Estás en un restaurante con clase, disfrutando de una cena perfecta. Comida deliciosa, el vino en su punto, la luz de las velas. Y entonces, sucede. Primero es un chillido, luego un berreo. A tres mesas de la vuestra, un niño empieza a gritar y tira su plato por el suelo. Todo el clima romántico que habías creado se resquebraja, los violines se desafinan. Miras de reojo a los padres de la criatura. Lejos de intentar hacerle callar, le rien la gracia entre risas. Ese niño tirano es Stewie; la reacción de sus padres, el motivo de su tiranía.
Puede que para ti sea obvio que el niño es un demonio pero sus padres sólo ven en él un inocente angelito. Y Stewie lo sabe, por eso los hace bailar al son que le apetece. Primero empezó llorando por las noches cuando quería que le trajeran un vaso de leche a la cama, luego cogió el mando de la televisión, ahora todas las decisiones de sus padres giran en torno a él.
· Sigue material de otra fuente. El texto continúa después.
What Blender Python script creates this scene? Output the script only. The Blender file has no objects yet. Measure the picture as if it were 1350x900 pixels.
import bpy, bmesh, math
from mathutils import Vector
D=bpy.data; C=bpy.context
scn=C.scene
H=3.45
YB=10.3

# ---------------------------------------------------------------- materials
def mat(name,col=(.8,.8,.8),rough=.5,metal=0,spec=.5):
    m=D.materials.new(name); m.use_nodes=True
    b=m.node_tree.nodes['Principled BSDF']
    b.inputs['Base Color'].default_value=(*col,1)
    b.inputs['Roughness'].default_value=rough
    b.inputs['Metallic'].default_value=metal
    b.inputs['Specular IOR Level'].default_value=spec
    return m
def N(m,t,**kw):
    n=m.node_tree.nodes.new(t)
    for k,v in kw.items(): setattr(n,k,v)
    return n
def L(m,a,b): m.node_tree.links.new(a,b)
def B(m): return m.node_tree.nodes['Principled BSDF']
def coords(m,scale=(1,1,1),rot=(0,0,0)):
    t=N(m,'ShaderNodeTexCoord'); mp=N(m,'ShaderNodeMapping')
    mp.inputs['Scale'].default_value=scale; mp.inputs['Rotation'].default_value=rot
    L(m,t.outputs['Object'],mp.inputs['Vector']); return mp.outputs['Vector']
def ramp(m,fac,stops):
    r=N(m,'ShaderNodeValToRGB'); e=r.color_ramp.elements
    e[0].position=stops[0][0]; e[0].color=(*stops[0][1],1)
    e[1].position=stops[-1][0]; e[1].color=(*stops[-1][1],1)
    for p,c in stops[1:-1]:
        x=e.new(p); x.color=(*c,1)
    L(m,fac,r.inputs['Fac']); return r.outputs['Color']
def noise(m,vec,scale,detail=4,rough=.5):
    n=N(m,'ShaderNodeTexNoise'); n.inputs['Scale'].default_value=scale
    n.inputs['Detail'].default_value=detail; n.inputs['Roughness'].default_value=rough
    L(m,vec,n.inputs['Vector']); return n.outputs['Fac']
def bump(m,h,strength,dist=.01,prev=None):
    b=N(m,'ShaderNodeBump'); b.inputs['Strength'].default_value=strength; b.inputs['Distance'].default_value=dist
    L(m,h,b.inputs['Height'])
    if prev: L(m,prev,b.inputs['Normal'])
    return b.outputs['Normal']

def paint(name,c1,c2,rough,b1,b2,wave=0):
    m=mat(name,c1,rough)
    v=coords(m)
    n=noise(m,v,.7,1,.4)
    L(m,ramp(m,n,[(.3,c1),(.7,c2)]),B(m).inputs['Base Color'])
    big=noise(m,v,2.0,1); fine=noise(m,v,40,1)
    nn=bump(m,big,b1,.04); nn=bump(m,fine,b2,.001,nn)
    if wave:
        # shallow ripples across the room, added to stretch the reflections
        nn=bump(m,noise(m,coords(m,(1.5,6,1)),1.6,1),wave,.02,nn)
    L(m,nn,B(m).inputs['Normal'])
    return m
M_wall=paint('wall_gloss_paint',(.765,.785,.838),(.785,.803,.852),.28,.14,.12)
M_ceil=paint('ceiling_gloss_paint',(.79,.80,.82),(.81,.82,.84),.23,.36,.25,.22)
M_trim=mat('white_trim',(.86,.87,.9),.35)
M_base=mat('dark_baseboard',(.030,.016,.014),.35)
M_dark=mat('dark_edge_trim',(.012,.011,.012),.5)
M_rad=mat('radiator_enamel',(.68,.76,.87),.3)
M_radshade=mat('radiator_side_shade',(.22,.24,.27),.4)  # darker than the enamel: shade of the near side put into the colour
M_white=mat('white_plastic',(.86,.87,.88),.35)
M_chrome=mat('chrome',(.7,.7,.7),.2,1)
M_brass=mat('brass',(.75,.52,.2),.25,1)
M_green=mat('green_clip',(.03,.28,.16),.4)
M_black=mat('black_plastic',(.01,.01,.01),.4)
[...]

Y la culpa no es suya. Han sido ellos los que, tratándolo como el príncipe de la casa, le han entregado el cetro del poder. Se come lo que él quiere comer, se alquilan las películas que a él le apetece ver y se va a los lugares que a él le da la gana.
Para que un tirano gobierne alguien tiene que sentarlo en el trono, necesita un pueblo servil que obedezca a ciegas sus órdenes. Intentando ser unos buenos padres (comprensivos, dialogantes, flexibles) creamos monstruos. No es extraño que Stewie crea que puede dominar el mundo. Si puede doblegar a sus creadores sin esfuerzo, ¿cómo se le va a resistir todo lo demás? Cada vez que un Stewie te destroce una cena recuerda que la culpa no es del niño.